Note to self: Always go with your gut instinct...

I had no intentions of seeing this movie, mainly because it was supposed to come out last winter, and when movies get bumped like that, it's usually for a good reason (Titanic being a notable exception, Alien Resurrection being a perfect example). However, a couple people I know raved about this movie, and the winter movie lineup last year was a pretty fierce bunch (Titanic, Good Will Hunting, As Good as It Gets, Scream 2), so I could understand why Sony moved this movie. Now that I've seen it, I REALLY understand why they moved this movie. It would have been blown out of the theaters.

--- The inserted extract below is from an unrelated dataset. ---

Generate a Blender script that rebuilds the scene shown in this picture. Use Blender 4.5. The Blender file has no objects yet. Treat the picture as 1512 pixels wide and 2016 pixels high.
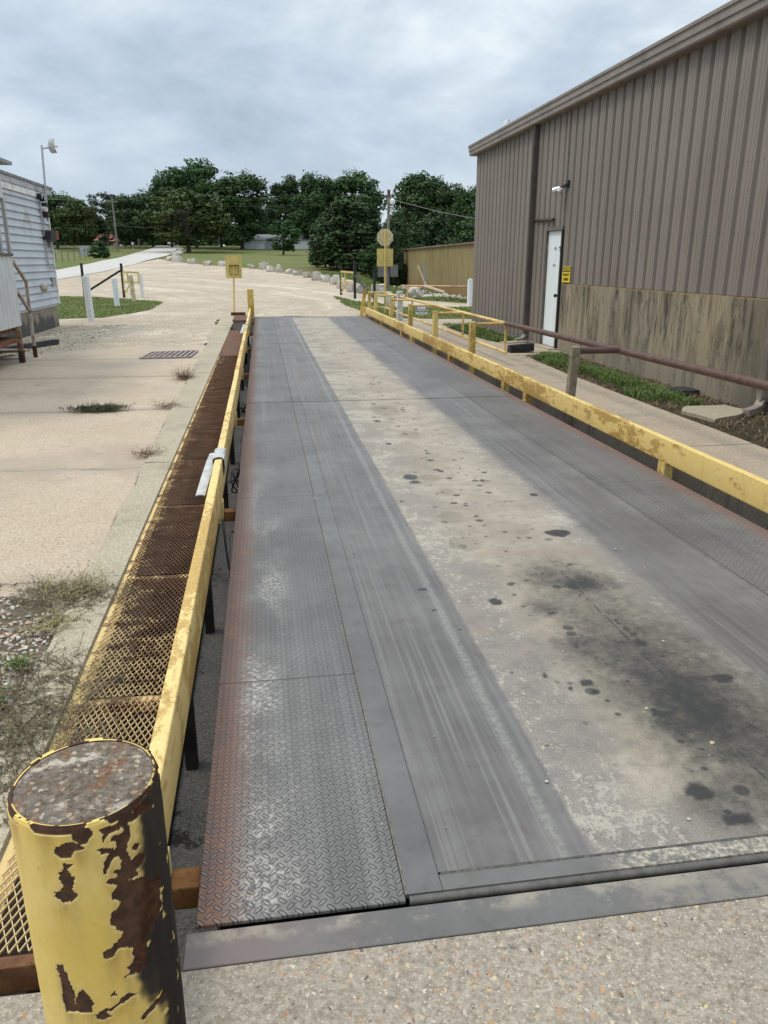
import bpy, bmesh, math, random
import numpy as np
from mathutils import Vector, Matrix, noise as mnoise
R_ = math.radians
random.seed(7)
rng = np.random.default_rng(11)
SC = bpy.context.scene
COL = SC.collection

# ------------------------------------------------------------------ terrain
PROF = [(-1e9, 0), (38, 0), (50, .35), (60, .85), (80, 1.65), (100, 2.2), (120, 2.8), (150, 4.1), (170, 4.6), (1e9, 4.6)]
def lerp_prof(y):
    for (a, b), (c, d) in zip(PROF, PROF[1:]):
        if y <= c:
            return b + (d - b) * (y - a) / (c - a)
def sstep(a, b, t):
    t = min(1, max(0, (t - a) / (b - a))); return t * t * (3 - 2 * t)
def T(x, y):
    if y <= 38: return 0.0
    g = 1 - sstep(.115, .17, x / y) * (1 - sstep(75, 110, y))
    return lerp_prof(y) * g

# ------------------------------------------------------------------ mesh builder
class MB:
    def __init__(s): s.v = []; s.f = []
    def add(s, vs, fs):
        o = len(s.v); s.v += [tuple(p) for p in vs]; s.f += [tuple(i + o for i in f) for f in fs]; return s
    def bm(s, b, M=None):
        b.verts.index_update()
        vs = [(M @ v.co if M else v.co.copy()) for v in b.verts]
        s.add(vs, [[v.index for v in f.verts] for f in b.faces]); b.free(); return s
    def box(s, x0, x1, y0, y1, z0, z1, bev=0, seg=2):
        vs = [(x, y, z) for x in (x0, x1) for y in (y0, y1) for z in (z0, z1)]
        fs = [(0, 1, 3, 2), (4, 6, 7, 5), (0, 4, 5, 1), (2, 3, 7, 6), (0, 2, 6, 4), (1, 5, 7, 3)]
        if not bev: return s.add(vs, fs)
        b = bmesh.new(); bv = [b.verts.new(p) for p in vs]
        for f in fs: b.faces.new([bv[i] for i in f])
        bmesh.ops.bevel(b, geom=b.edges[:], offset=bev, segments=seg, affect='EDGES', profile=.6)
        return s.bm(b)
    def obox(s, c, size, M=None, bev=0):
        m = MB().box(-size[0] / 2, size[0] / 2, -size[1] / 2, size[1] / 2, -size[2] / 2, size[2] / 2, bev)
        Q = Matrix.Translation(c) @ (M.to_4x4() if M else Matrix.Identity(4))
        return s.add([Q @ Vector(p) for p in m.v], m.f)
    def bar(s, p, q, w, h, bev=0):
        p, q = Vector(p), Vector(q); d = q - p; L = d.length; d.normalize()
        up = Vector((0, 0, 1)) if abs(d.z) < .95 else Vector((0, 1, 0))
        a = d.cross(up).normalized(); b = a.cross(d)
        return s.obox((p + q) / 2, (w, L, h), Matrix((a, d, b)).transposed(), bev)
    def tube(s, pts, r, n=10, cap=True):
        pts = [Vector(p) for p in pts]; k = len(pts)
        rs = r if isinstance(r, (list, tuple)) else [r] * k
        o = len(s.v); prev = None
        for i, p in enumerate(pts):
            t = (pts[min(i + 1, k - 1)] - pts[max(i - 1, 0)]).normalized()
            if prev is None:
                a = t.orthogonal().normalized()
            else:
                a = (prev - t * prev.dot(t)).normalized()
            prev = a; b = t.cross(a)
            for j in range(n):
                th = 2 * math.pi * j / n
                s.v.append(tuple(p + (a * math.cos(th) + b * math.sin(th)) * rs[i]))
        for i in range(k - 1):
            for j in range(n):
                j2 = (j + 1) % n
                s.f.append((o + i * n + j, o + i * n + j2, o + (i + 1) * n + j2, o + (i + 1) * n + j))
        if cap:
            s.f.append(tuple(o + j for j in range(n))[::-1]); s.f.append(tuple(o + (k - 1) * n + j for j in range(n)))
        return s
    def lathe(s, c, prof, n=20):
        o = len(s.v)
        for r, z in prof:
            for j in range(n):
                th = 2 * math.pi * j / n
                s.v.append((c[0] + r * math.cos(th), c[1] + r * math.sin(th), c[2] + z))
        for i in range(len(prof) - 1):
            for j in range(n):
                j2 = (j + 1) % n
                s.f.append((o + i * n + j, o + i * n + j2, o + (i + 1) * n + j2, o + (i + 1) * n + j))
        s.f.append(tuple(o + j for j in range(n))[::-1]); s.f.append(tuple(o + (len(prof) - 1) * n + j for j in range(n)))
        return s
    def extrude(s, poly, vec):
        n = len(poly); vec = Vector(vec)
        A = [Vector(p) for p in poly]; B = [p + vec for p in A]
        fs = [tuple(range(n))[::-1], tuple(range(n, 2 * n))] + [(i, (i + 1) % n, n + (i + 1) % n, n + i) for i in range(n)]
        return s.add(A + B, fs)
    def build(s, name, mat, parent=None, smooth=0, loc=None, fix=True):
        off = Vector(parent_world(parent)) if parent else Vector(loc or (0, 0, 0))
        me = bpy.data.meshes.new(name)
        me.from_pydata([(p[0] - off[0], p[1] - off[1], p[2] - off[2]) for p in s.v], [], s.f)
        if fix:
            b = bmesh.new(); b.from_mesh(me); bmesh.ops.recalc_face_normals(b, faces=b.faces); b.to_mesh(me); b.free()
        return link(name, me, mat, parent, smooth, off)
def parent_world(p):
    v = Vector((0, 0, 0))
    while p: v += p.location; p = p.parent
    return v
def link(name, me, mat, parent=None, smooth=0, loc=(0, 0, 0)):
    if mat: me.materials.append(mat)
    if smooth:
        me.polygons.foreach_set('use_smooth', [True] * len(me.polygons)); me.set_sharp_from_angle(angle=R_(smooth))
    o = bpy.data.objects.new(name, me); COL.objects.link(o)
    if parent: o.parent = parent
    else: o.location = loc
    return o
def tag(o, label=None, cat=None, group=None, kind=None):
    if label: o['label'] = label
    if cat: o['category'] = cat
    if group: o['group'] = group
    if kind: o['kind'] = kind
    return o
def thing(name, label, cat, loc=(0, 0, 0), group=None):
    o = bpy.data.objects.new(name, None); COL.objects.link(o); o.location = loc; o.empty_display_size = .1
    return tag(o, label, cat, group)
def copy_tree(o, parent=None):
    c = o.copy(); COL.objects.link(c)
    if parent: c.parent = parent
    for ch in [q for q in KIDS.get(o.name, [])]: copy_tree(ch, c)
    return c
KIDS = {}
def reg(o):
    KIDS[o.name] = list(o.children)
    for c in o.children: reg(c)

# ------------------------------------------------------------------ materials
class MT:
    def __init__(s, name, rough=.8, spec=.3, metal=0.):
        s.m = bpy.data.materials.new(name); s.m.use_nodes = True; s.nt = s.m.node_tree
        s.P = s.nt.nodes['Principled BSDF']; s.P.inputs['Roughness'].default_value = rough
        s.P.inputs['Specular IOR Level'].default_value = spec; s.P.inputs['Metallic'].default_value = metal
        s._pos = None; s._xyz = None
    def set(s, sock, v):
        if hasattr(v, 'is_output') or isinstance(v, bpy.types.NodeSocket): s.nt.links.new(v, sock)
        elif isinstance(v, (tuple, list)) and sock.type == 'RGBA' and len(v) == 3: sock.default_value = (*v, 1)
        else: sock.default_value = v
    def N(s, t): return s.nt.nodes.new(t)
    def pos(s):
        if not s._pos: s._pos = s.N('ShaderNodeNewGeometry').outputs['Position']
        return s._pos
    def xyz(s):
        if not s._xyz:
            n = s.N('ShaderNodeSeparateXYZ'); s.set(n.inputs[0], s.pos()); s._xyz = n.outputs
        return s._xyz
    def m_(s, op, a, b=0., c=0., clamp=False):
        n = s.N('ShaderNodeMath'); n.operation = op; n.use_clamp = clamp
        s.set(n.inputs[0], a); s.set(n.inputs[1], b)
        if op in ('MULTIPLY_ADD', 'WRAP', 'PINGPONG'): s.set(n.inputs[2], c)
        return n.outputs[0]
    def vec(s, st, v=None):
        n = s.N('ShaderNodeVectorMath'); n.operation = 'MULTIPLY'; s.set(n.inputs[0], v or s.pos()); n.inputs[1].default_value = st
        return n.outputs[0]
    def noise(s, scale, detail=5, rough=.6, st=None, v=None, dist=0., off=None):
        n = s.N('ShaderNodeTexNoise'); v = v or s.pos()
        if st: v = s.vec(st, v)
        if off:
            a = s.N('ShaderNodeVectorMath'); a.operation = 'ADD'; s.set(a.inputs[0], v); a.inputs[1].default_value = off; v = a.outputs[0]
        s.set(n.inputs['Vector'], v); n.inputs['Scale'].default_value = scale; n.inputs['Detail'].default_value = detail
        n.inputs['Roughness'].default_value = rough; n.inputs['Distortion'].default_value = dist
        return n.outputs['Fac']
    def vor(s, scale, st=None, feature='F1', rand=1., v=None):
        n = s.N('ShaderNodeTexVoronoi'); v = v or s.pos()
        if st: v = s.vec(st, v)
        n.feature = feature; s.set(n.inputs['Vector'], v); n.inputs['Scale'].default_value = scale; n.inputs['Randomness'].default_value = rand
        return n.outputs['Distance'], (n.outputs['Color'] if feature == 'F1' else None)
    def step(s, x, a, b):
        n = s.N('ShaderNodeMapRange'); n.interpolation_type = 'SMOOTHSTEP'
        s.set(n.inputs['Value'], x)
        if a < b: n.inputs['From Min'].default_value = a; n.inputs['From Max'].default_value = b
        else:
            n.inputs['From Min'].default_value = b; n.inputs['From Max'].default_value = a
            n.inputs['To Min'].default_value = 1; n.inputs['To Max'].default_value = 0
        return n.outputs['Result']
    def ramp(s, f, stops):
        n = s.N('ShaderNodeValToRGB'); s.set(n.inputs[0], f); e = n.color_ramp.elements
        while len(e) < len(stops): e.new(.5)
        for i, (p, c) in enumerate(stops): e[i].position = p; e[i].color = (*c, 1) if len(c) == 3 else c
        return n.outputs['Color']
    def mix(s, f, a, b, mode='MIX'):
        n = s.N('ShaderNodeMix'); n.data_type = 'RGBA'; n.blend_type = mode
        s.set(n.inputs[0], f); s.set(n.inputs[6], a); s.set(n.inputs[7], b)
        return n.outputs[2]
    def attr(s, name):
        n = s.N('ShaderNodeAttribute'); n.attribute_name = name; return n
    def objrand(s): return s.N('ShaderNodeObjectInfo').outputs['Random']
    def island(s): return s.N('ShaderNodeNewGeometry').outputs['Random Per Island']
    def bump(s, h, strength=.5, dist=.01):
        n = s.N('ShaderNodeBump'); s.set(n.inputs['Height'], h); n.inputs['Strength'].default_value = strength; n.inputs['Distance'].default_value = dist
        if s.P.inputs['Normal'].is_linked:
            s.nt.links.new(s.P.inputs['Normal'].links[0].from_socket, n.inputs['Normal'])
        s.nt.links.new(n.outputs[0], s.P.inputs['Normal'])
    def color(s, c): s.set(s.P.inputs['Base Color'], c); return s
    def rough(s, r): s.set(s.P.inputs['Roughness'], r); return s

def simple(name, c, rough=.7, var=.18, scale=9, bump=.1, spec=.3, metal=0., dirt=None, dirt_amt=.35):
    m = MT(name, rough, spec, metal)
    k = m.noise(scale, 6, .65)
    col = m.mix(m.step(k, .3, .7), [x * (1 - var) for x in c], [min(1, x * (1 + var)) for x in c])
    if dirt:
        d = m.noise(scale * .5, 7, .7, off=(3.1, 7.7, 1.3)); col = m.mix(m.step(d, .62 - dirt_amt * .3, .72), col, dirt)
    m.color(col)
    if bump: m.bump(m.noise(scale * 6, 4, .6), bump, .004)
    return m.m

def yellow(name, c=(.66, .47, .14), c2=(.50, .31, .065), rust=.5, scale=1.):
    m = MT(name, .6, .3)
    big = m.noise(1.3 * scale, 4, .6, st=(1, .6, 1), off=(2, 8, 3))
    a = m.noise(13 * scale, 9, .78, st=(1, .42, 1), dist=.3); b = m.noise(40 * scale, 6, .7, off=(4, 1, 9))
    aa = m.m_('ADD', a, m.m_('MULTIPLY', m.m_('SUBTRACT', big, .5), .8))
    col = m.mix(m.step(b, .3, .75), c, m.mix(.35, c, (.80, .66, .36)))
    col = m.mix(m.step(aa, .515, .545), col, m.mix(m.step(b, .35, .65), c2, [x * .72 for x in c2]))
    rr = m.noise(17 * scale, 9, .78, off=(9, 3, 2), dist=.5)
    rk = m.step(m.m_('ADD', rr, m.m_('MULTIPLY', m.m_('SUBTRACT', big, .5), .3)), .72 - rust * .12, .75 - rust * .12)
    col = m.mix(rk, col, m.mix(m.step(b, .4, .6), (.075, .034, .017), (.16, .075, .03)))
    st = m.noise(5, 5, .6, st=(6, 3, .5), off=(2, 2, 5))
    col = m.mix(m.m_('MULTIPLY', m.step(st, .52, .78), .4), col, (.26, .17, .06))
    m.color(col); m.bump(aa, .25, .003); m.bump(rk, .3, .002); m.bump(b, .12, .002)
    return m.m

def rusty(name, c=(.125, .058, .03), c2=(.22, .105, .05), yel=0.):
    m = MT(name, .85, .15)
    col = m.mix(m.step(m.noise(7, 7, .7), .35, .65), c, c2)
    col = m.mix(m.step(m.noise(40, 4, .6), .5, .8), col, (.055, .03, .02))
    if yel: col = m.mix(m.step(m.noise(12, 8, .75, off=(5, 5, 1)), .6 - yel * .25, .66 - yel * .25), col, (.60, .45, .17))
    m.color(col); m.bump(m.noise(60, 5, .7), .4, .004)
    return m.m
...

This is what I would classify as a BSITT movie (Best Shots In the Trailer), and it made the actual movie, the director's cut as it were, pretty uneventful. Anthony Hopkins is Don De la Vega, or something, and the acting Zorro. But he's also a family man who's looking to hang up his blade and raise his newborn daughter. It is that this point that the evil governor of what is now California finds Zorro's lair, kills his wife (who was the only woman the governor loved), steals his daughter, burns his house down and puts him in jail.

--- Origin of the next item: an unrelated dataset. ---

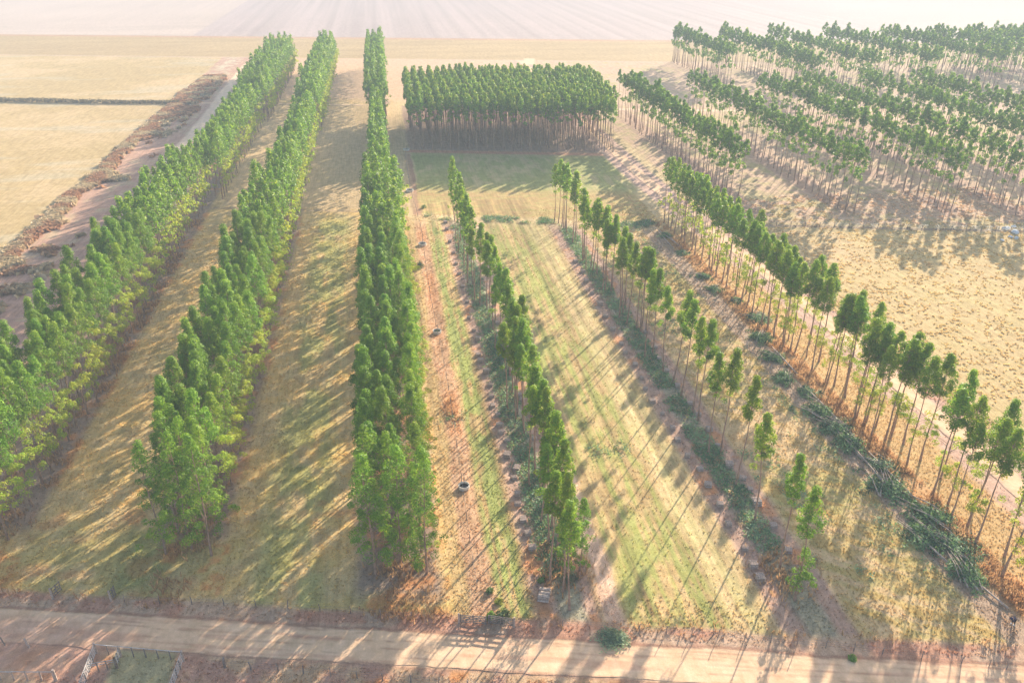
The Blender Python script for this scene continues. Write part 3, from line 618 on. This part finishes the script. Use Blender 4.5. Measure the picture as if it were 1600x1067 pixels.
# felled trunks
logs = [((1575, 952), (1512, 902)), ((1528, 925), (1500, 895)), ((1430, 782), (1352, 705)), ((1395, 775), (1330, 700)), ((1502, 872), (1440, 805)), ((1480, 882), (1425, 835)), ((1246, 588), (1205, 545)), ((1340, 690), (1262, 612)), ((1060, 385), (1022, 358)), ((1052, 390), (1028, 364)), ((1068, 392), (1040, 366)), ((1350, 722), (1290, 655))]
logs.sort(key=lambda p: -p[0][1])
for i, (a, b_) in enumerate(logs):
    X0, Y0 = W(*G(*a)); X1, Y1 = W(*G(*b_)); L = math.hypot(X1 - X0, Y1 - Y0); ang = math.atan2(Y1 - Y0, X1 - X0)
    b = MB(); z = .28 + .12 * (i % 3); b.tube([(0, 0, z * .7), (L * .3, .06, z), (L * .7, -.05, z), (L, .05, z + .1)], [.14, .125, .10, .06], 8, 0, 1)
    o = b.build('felled_trunk', [M['barkpale'], M['logend']], None, True); o.location = (X0, Y0, 0); o.rotation_euler = (0, 0, ang)
    tag(o, 'pale stripped trunk on the ground, %s from the road, beside the felled crowns' % nth(i + 1), 'felled trunk', 'felled trunks along the side track row')

# ------------------------------------------------------------ firewood stacks
def stack_mesh(seed, wide=1.1, rows=4, deep=1.15):
    rg = random.Random(seed); b = MB(); z = .0; r = .115
    for k in range(rows):
        n = int(wide / (r * 2)) - (k % 2) - (1 if k == rows - 1 and seed % 2 else 0)
        for j in range(n):
            x = (j - (n - 1) / 2) * r * 2.02 + rg.uniform(-.02, .02); rr = r * rg.uniform(.82, 1.05); e = rg.uniform(-.06, .06)
            b.tube([(x, -deep / 2 + e, z + r), (x + rg.uniform(-.03, .03), deep / 2 + e, z + r)], rr, 8, 0, 1)
        z += r * 1.78
    me_o = b.build('firewood_stack', [M['logside'], M['logend']]); me_ = me_o.data; bpy.data.objects.remove(me_o); return me_
sm = [stack_mesh(i, *p) for i, p in enumerate(((1.2, 3), (1.0, 3), (1.35, 4), (1.3, 3)))]
L1 = [(851,930),(832,859),(826,836),(821,810),(812,787),(810,771),(807,747),(806,735),(795,709),(792,690),(786,677),(782,666),(781,651),(773,634),(769,619),(765,602),(758,581),(749,566),(750,556),(745,531),(743,519),(735,496),(728,472),(722,448),(716,428),(713,412),(707,395),(703,378),(698,360),(697,348)]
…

Cut to twenty years later, where Alejandro Murrierto (Antonio Banderas) and his brother, two very successful thieves, finally get trapped by the cavalry. Banderas gets away, but his brother is captured and, rather than surrender, kills himself. Hopkins, meanwhile, escapes from prison, not unlike the way he escaped in Silence of the Lambs, and runs into a very drunk Banderas, desperate to kill the evil white man who shot his brother. Hopkins recognizes him as the boy who saved his life way back when Zorro foiled an execution attempt, and realizes he's found his replacement. Sound formula? I haven't even gotten started.

The whole time I was watching this, I was thinking to myself, "This is the place where a clueless heir apparent learns the art of swordplay." "This is the part where there's a big dinner at the governor's mansion, and the new Zorro goes undercover." "This is the part where Banderas romances the governor's (actually Hopkins') daughter Elena (devastatingly beautiful newcomer Catherine Zeta Jones)." And finally, "This is the part where Zorro is surrounded by men with guns who for some reason don't shoot him." It wasn't boring, but I wasn't surprised by anything at all throughout. Like I said, the best shots were in the trailer, they left very little other stuff to enjoy.

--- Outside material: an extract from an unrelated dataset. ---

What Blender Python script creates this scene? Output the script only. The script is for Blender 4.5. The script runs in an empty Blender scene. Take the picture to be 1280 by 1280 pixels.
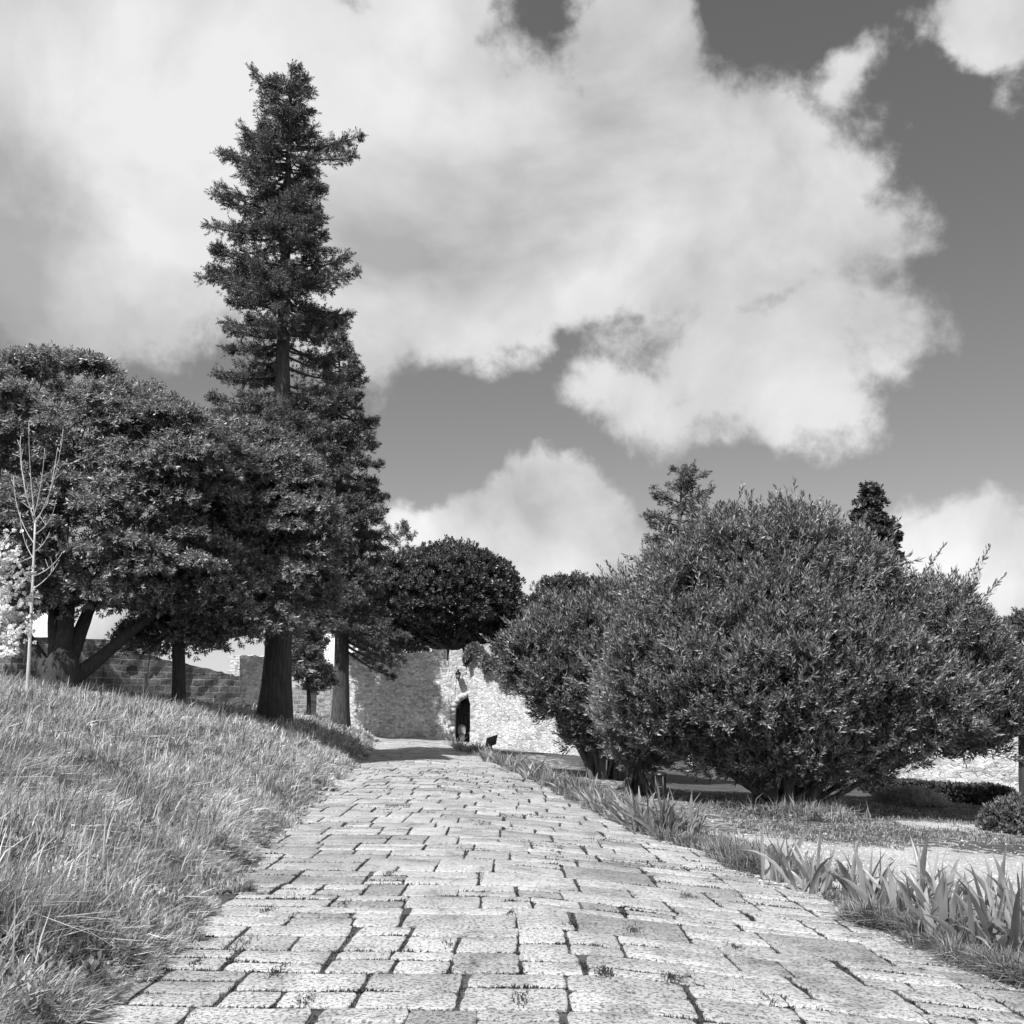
import bpy, math, numpy as np
from mathutils import Vector
R = math.radians
rng = np.random.default_rng(7)
scene = bpy.context.scene
col = scene.collection

# ---------------------------------------------------------------- camera
PITCH = R(10.87); FPX = 1250.0; CAMZ = 1.6
cam_d = bpy.data.cameras.new("camera"); cam = bpy.data.objects.new("camera", cam_d); col.objects.link(cam)
cam.location = (0, 0, CAMZ); cam.rotation_euler = (R(90) + PITCH, 0, 0)
cam_d.sensor_width = 36; cam_d.lens = 36 * FPX / 1280; cam_d.clip_end = 3000; cam_d.clip_start = 0.05
scene.camera = cam

# ---------------------------------------------------------------- light
SUN_AZ = R(34)      # light comes from behind the camera, this far to its left
SUN_EL = R(54)
SKY_STRENGTH = 0.10
sun_d = bpy.data.lights.new("sun", 'SUN'); sun = bpy.data.objects.new("sun", sun_d); col.objects.link(sun)
sun_d.energy = 4.6; sun_d.angle = R(0.5); sun_d.color = (1, 1, 1)
LD = Vector((math.sin(SUN_AZ) * math.cos(SUN_EL), math.cos(SUN_AZ) * math.cos(SUN_EL), -math.sin(SUN_EL)))
sun.rotation_euler = LD.to_track_quat('-Z', 'Y').to_euler()
vs = scene.view_settings
vs.view_transform = 'Standard'; vs.look = 'None'; vs.exposure = 0.55; vs.gamma = 1; vs.use_curve_mapping = False
try:
    scene.cycles.max_bounces = 6; scene.cycles.transparent_max_bounces = 4
    scene.cycles.diffuse_bounces = 3; scene.cycles.glossy_bounces = 2; scene.cycles.transmission_bounces = 3
except Exception: pass

def ray(px, py):
    u = (px - 640) / FPX; v = (640 - py) / FPX
    return np.array([u, math.cos(PITCH) - v * math.sin(PITCH), math.sin(PITCH) + v * math.cos(PITCH)])
def at(px, py, Y):
    d = ray(px, py); return np.array([0, 0, CAMZ]) + d * (Y / d[1])
def flat(px, py, z=0.0):
    d = ray(px, py); return np.array([0, 0, CAMZ]) + d * ((z - CAMZ) / d[2])
def azel(px, py):
    d = ray(px, py); d = d / np.linalg.norm(d)
    return math.degrees(math.atan2(d[0], d[1])), math.degrees(math.asin(d[2]))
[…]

The acting was fine, I guess. Hopkins finds a away to rise above any material, and he does so here as well. Banderas does okay, but like Alec Baldwin in The Edge, it's pretty tough to just stay even against Hopkins, much less outshine him. Jones didn't have much of a part to work with, but the camera loves her. Or maybe it's just me...

Wheh Banderas has his final duel with the officer, I was waiting for him to start shouting "HELLO, my name is Alejandro Murrierta. You killed my brother. Prepare to die!" If he had, I would have given this movie an extra star for that alone. But I wound up feeling the same way about this as I did about director Martin Campbell's last effort, GoldenEye. It all looked fine, but I've seen it all before. And I mean ALL of it before. The swordplay was excellent, but you expect it to be. It's a Zorro movie. If you haven't seen this movie already, it's probably because you were a little unsure about it, as was I. Trust that instinct.